• As Russian gas supply is coming to a halt, the fight against inflation is raging and political uncertainties coalesce, our previous adverse scenario has become reality. The trifecta of lower growth, higher inflation and higher rates will hit even harder. We expect global growth to slip into negative territory in Q4 (-0.1% q/q), followed by a slow recovery at +1.5% in 2023. Consumer sentiment has already plunged to record lows and business confidence continues to deteriorate rapidly, which will hold back consumption and investment.
  • Eurozone growth is likely to plunge to -0.8% in 2023 due to soaring energy prices and negative confidence effects. Increased fiscal support to the tune of 2.5% of GDP on average and limited monetary easing after mid-2023 will help make the recession shorter and shallower, and limit the risks of social unrest. But it will not fully offset the shock on real disposable incomes and corporate margins.
  • The US will register a -0.7% fall in GDP, mainly due to rapidly tightening monetary and financial conditions, which will significantly cool the housing market, coupled with a negative external environment and low fiscal support after the mid-term elections.
  • Inflation will remain high until Q1 2023 after energy prices have peaked, with food and services adding upside pressure. We expect global inflation to average 5.3% in 2023 (after close to 8% in 2022). Eurozone inflation should peak at 10% in Q4 2022 and then average 5.6% in 2023. In the US, inflation is likely to have peaked already but should remain above 4% until Q1 2023, falling below 2% only after Q3 2023 (averaging 2.9% in 2023).

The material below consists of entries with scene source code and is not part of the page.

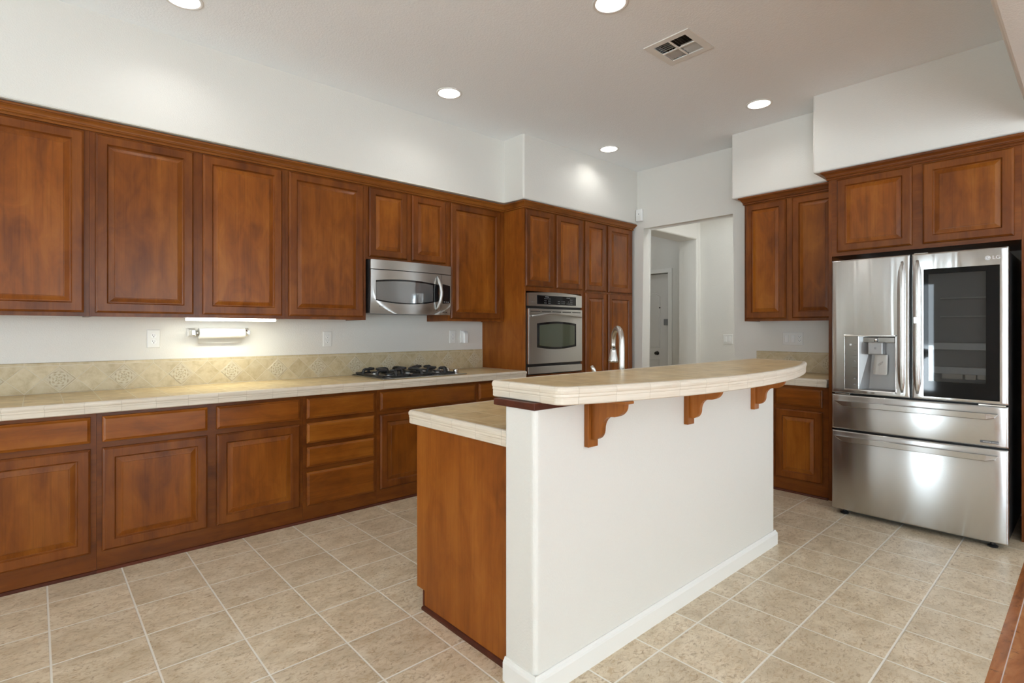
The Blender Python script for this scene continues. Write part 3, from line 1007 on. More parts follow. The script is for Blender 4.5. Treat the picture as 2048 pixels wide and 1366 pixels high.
def accent(parent, axis, pos):
    hd = 0.0725
    bm = bmesh.new()
    a = []
    for r_, o_ in ((hd, 0.0), (hd, 0.003), (hd - 0.003, 0.0045), (hd - 0.013, 0.0045), (hd - 0.015, 0.003)):
        ring = []
        for du, dz in ((0, -r_), (r_, 0), (0, r_), (-r_, 0)):
            p = (pos[0] + o_, pos[1] + du, pos[2] + dz) if axis == 'y' else (pos[0] + du, pos[1] - o_, pos[2] + dz)
            ring.append(bm.verts.new(p))
        a.append(ring)
    for p, q in zip(a, a[1:]):
        for i in range(4):
            bm.faces.new([p[i], p[(i + 1) % 4], q[(i + 1) % 4], q[i]])
    bm.faces.new(a[-1])
    o = obj('accent_tile', bm, 'accent_relief', parent, loc=pos)
    o.location = Vector(pos) - Vector(parent['o'])
    return o


SX = WX + 0.012
bm = B(BK, SX, -0.85, 3.400, CT + 0.002, 1.100)
bevel_where(bm, lambda a, b: a.x > SX - 1e-4 and b.x > SX - 1e-4 and a.z > 1.09 and b.z > 1.09, 0.006, 3)
sp = tag(obj('tile_backsplash', bm, 'splash_left', loc=(SX, 1.3, CT)), 'beige diamond-set tile backsplash strip along the left wall behind the cooktop', 'backsplash')
k = -2
while 0.112 + 0.318 * k < 3.38:
    accent(sp, 'y', (SX, 0.112 + 0.3175 * k, 1.000)); k += 1
SY = WY - 0.012
bm = B(-2.148, FP0 - 0.002, SY, BB, CT + 0.002, 1.097)
bevel_where(bm, lambda a, b: a.y < SY + 1e-4 and b.y < SY + 1e-4 and a.z > 1.09 and b.z > 1.09, 0.006, 3)
sp = tag(obj('tile_backsplash', bm, 'splash_right', loc=(-1.75, SY, CT)), 'short beige tile backsplash under the switch plate on the back wall', 'backsplash')
for k in range(-0, 2):
    accent(sp, 'x', (-1.86 + 0.318 * k, SY, 1.0))

# ------------------------------------------------------------------ island
IY0, IY1 = 1.356, 3.352
IXF = -2.128
t = thing('island_cabinet', 'cherry island cabinet with plain veneered end panel and toe-kick notch', 'cabinet', (-1.8, 2.35, 0))
bm = bmesh.new()
extrude_poly(bm, [(IXF + 0.064, IY0, 0), (PX0 - 0.001, IY0, 0), (PX0 - 0.001, IY0, LZ1), (IXF, IY0, LZ1), (IXF, IY0, 0.088), (IXF + 0.064, IY0, 0.088)], (0, 0.012, 0))
obj('end_panel', bm, 'cherry_side', t)
bm = bmesh.new()
extrude_poly(bm, [(IXF + 0.066, IY0 + 0.0125, 0), (PX0 - 0.001, IY0 + 0.0125, 0), (PX0 - 0.001, IY0 + 0.0125, LZ1), (IXF - 0.006, IY0 + 0.0125, LZ1), (IXF - 0.006, IY0 + 0.0125, 0.088), (IXF + 0.066, IY0 + 0.0125, 0.088)], (0, IY1 - IY0 - 0.0125, 0))
obj('carcass', bm, 'cherry_frame_z', t)
bm = sweep(bmesh.new(), [(IXF + 0.066, IY1), (IXF + 0.064, IY0), (PX0 - 0.016, IY0)], [(0, 0), (0.011, 0), (0.011, 0.010), (0.006, 0.018), (0, 0.020)])
obj('shoe_molding', bm, 'cherry_shoe', t)
bm = B(IXF + 0.052, IXF + 0.064, IY0 - 0.002, IY0 + 0.010, 0.018, 0.086)
obj('toe_trim', bm, 'cherry_shoe', t)
for a, b in ((1.40, 1.86), (1.90, 2.33), (2.36, 2.79), (2.83, 3.30)):
    drawer(t, frame_neg(a, DR[0], IXF - 0.0065), b - a, DR[1] - DR[0], 'cherry_y')
    cab_door(t, frame_neg(a, DO[0], IXF - 0.0065), b - a, DO[1] - DO[0], 'cherry_frame_z', 'cherry_z')
out = round_poly([(PX0 - 0.001, 1.318), (PX0 - 0.001, 3.38), (-2.158, 3.38), (-2.158, 1.318)], [0, 0, 0.02, 0.02], 5)
bm = slab(out, lip_profile(CT), seam0=0.05)
tag(obj('tiled_countertop', bm, ['counter_tile', 'lip_tile'], loc=(-1.8, 2.35, CT)), 'lower beige tiled island countertop behind the raised bar', 'countertop')

# raised bar: arced tiled top over a stained board
BZ = 1.100


def bar_outline():
    x0, y0, x1, y1 = -1.205, 1.325, -1.187, 3.585
    xm = -1.005
    # circle through (x0,y0) (xm, mid) (x1,y1)
    ym = (y0 + y1) / 2
    ch = (y1 - y0) / 2; sag = xm - (x0 + x1) / 2
    R = (ch * ch + sag * sag) / (2 * sag)
    cx = xm - R
    pts = []
    a0 = math.asin((y0 - ym) / R); a1 = math.asin((y1 - ym) / R)
    for k in range(29):
        a = a0 + (a1 - a0) * k / 28
        pts.append((cx + R * math.cos(a), ym + R * math.sin(a)))
    return pts


arc = bar_outline()
poly = arc + [(-1.562, 3.690), (-1.562, 1.325)]
rad = [0.045] + [0] * 27 + [0.03] + [0.02, 0.02]
out = round_poly(poly, rad, 6)
bm = slab(out, lip_profile(BZ), seam0=0.06)
tag(obj('bar_countertop', bm, ['bar_tile', 'lip_tile'], loc=(-1.3, 2.4, BZ)), 'raised beige tiled bar top with curved front edge on the white island wall', 'countertop')
bm = B(-1.514, -1.296, 1.303, 3.40, PZ + 0.0008, 1.0375, 0.002, 1)
tag(obj('bar_support_board', bm, 'cherry_shoe', loc=(-1.4, 2.35, PZ)), 'dark stained board between the island wall and the raised bar top', 'board')

# corbels under the overhang
first = None
for yc, lab in ((1.604, 'scrolled cherry corbel under the bar at the end with the plain wood side panel'),
                (2.336, 'middle scrolled cherry corbel of the three under the bar overhang'),
                (3.060, 'scrolled cherry corbel under the bar at the refrigerator end')):
    if first is None:
        t = thing('bar_corbel', lab, 'corbel', (PX1, yc, 0.85), 'scrolled corbels under the bar overhang')
        first = t
        hw = 0.029
        obj('back_plate', B(PX1 + 0.0005, PX1 + 0.022, yc - hw, yc + hw, 0.848, 1.0265, 0.0015, 1), 'corbel_wood', t)
        obj('top_cleat', B(PX1 + 0.0005, PX1 + 0.185, yc - hw, yc + hw, 1.027, 1.0372, 0.0015, 1), 'corbel_wood', t)
        x0 = PX1 + 0.0225; zt = 1.0265
        pts = [(x0, zt)]
        L, Hh = 0.150, 0.152
        prof2 = []
        # outer lobe under the tip, concave throat, lower convex belly
        for k in range(8):
            a = k / 7 * PI / 2
            prof2.append((L - 0.055 + 0.055 * math.cos(a), -0.006 - 0.046 * math.sin(a)))
        for k in range(1, 9):
            a = k / 8 * PI / 2
            prof2.append((L - 0.060 - 0.042 * math.sin(a), -0.0525 - 0.052 * (1 - math.cos(a))))
        for k in range(1, 9):
            a = k / 8 * PI / 2
            prof2.append((0.012 + 0.036 * math.cos(a), -0.1045 - 0.0425 * math.sin(a)))
        poly2 = [(x0, zt), (x0 + L, zt)] + [(x0 + u, zt + v) for u, v in prof2] + [(x0, zt - 0.147)]
        bm = extrude_poly(bmesh.new(), [(px_, yc - 0.0125, pz_) for px_, pz_ in poly2], (0, 0.025, 0))
        obj('scroll_bracket', bm, 'corbel_wood', t)
    else:
        r_ = first.copy(); C.objects.link(r_)
        r_.location.y = yc; r_['o'] = (PX1, yc, 0.85); r_['label'] = lab
        for ch in first.children:
            c = ch.copy(); C.objects.link(c); c.parent = r_

# ------------------------------------------------------------------ refrigerator
FX0, FX1 = -1.260, -0.352
fr = thing('refrigerator', 'stainless french-door refrigerator with water dispenser and dark glass panel', 'refrigerator', (-0.806, 4.7, 0))


def fy(x):
    return 4.262 - 0.014 * (1 - ((x + 0.806) / 0.454) ** 2)


FB = 4.318     # back of the doors
obj('body', B(FX0 + 0.006, FX1 - 0.006, FB + 0.010, 5.09, 0.035, 1.765), 'black_enamel', fr, label='dark grey cabinet body')
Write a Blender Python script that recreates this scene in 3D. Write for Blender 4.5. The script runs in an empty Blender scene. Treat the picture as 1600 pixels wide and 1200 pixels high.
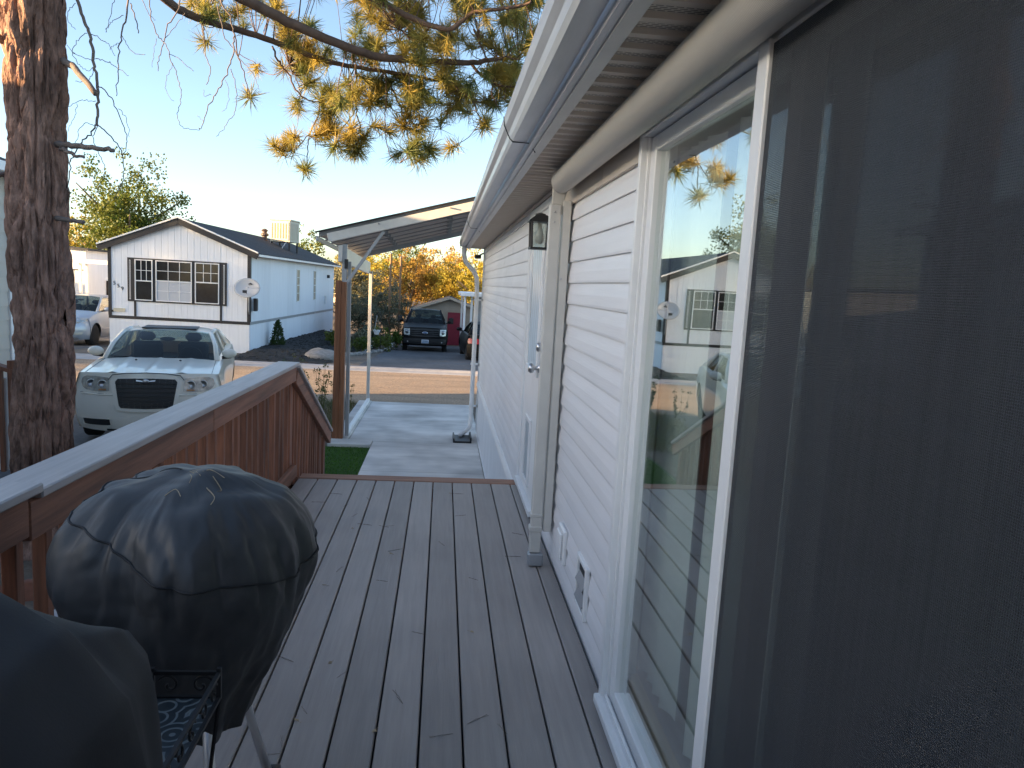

  • Central banks’ determination to fight inflation could lead short-term sovereign rates to go above neutral terminal rates in both the US and the Eurozone (to 4% and 2.25%, respectively). Both the Fed and the ECB will remain hawkish compared to other recession episodes, with limited rate cuts after mid-2023. We expect persistent yield-curve flattening until year-end, with recession concerns keeping long-term rates anchored at 3.25% in the US and 1.6% for the 10Y German Bund.
  • Several emerging market (EM) countries are at risk of balance-of-payments crises (Argentina, Chile, Colombia, Egypt, Hungary, Kenya, Pakistan, Poland, Romania, and Turkey). While EM sovereign risk is already reaching dangerous levels, there is room for a further increase in yields and spreads. Even if the global economy avoids a deeper recession, we do not expect conditions in EMs to improve until late next year.
  • The outlook significantly depends on the impact of financial tightening across major economies and the effectiveness of fiscal support. We see further downside risk to equity valuations before markets recover next year, with single-digit returns.
  • Corporate risk has risen again, but higher fiscal support should prevent a large wave of business insolvencies and an acceleration in severity rates. Nonetheless, for the Eurozone overall, we expect insolvencies to increase by more than +40%. Corporate credit spreads should experience a contained widening but some spread compression next year. Deeply negative real rates facilitate higher deficit spending to cushion the impact of the cost-of-living crisis on consumers and firms. However, they also leave countries with higher debt levels at a time when interest rates are rising, which increases the pressure for a potentially painful fiscal adjustment at the end of next year.
  • Key political events will bring further volatility and higher geopolitical tensions – notably the increased US-China rivalry and Europe’s response to the energy crisis – will provide additional tailwind fuel to current decoupling tendencies.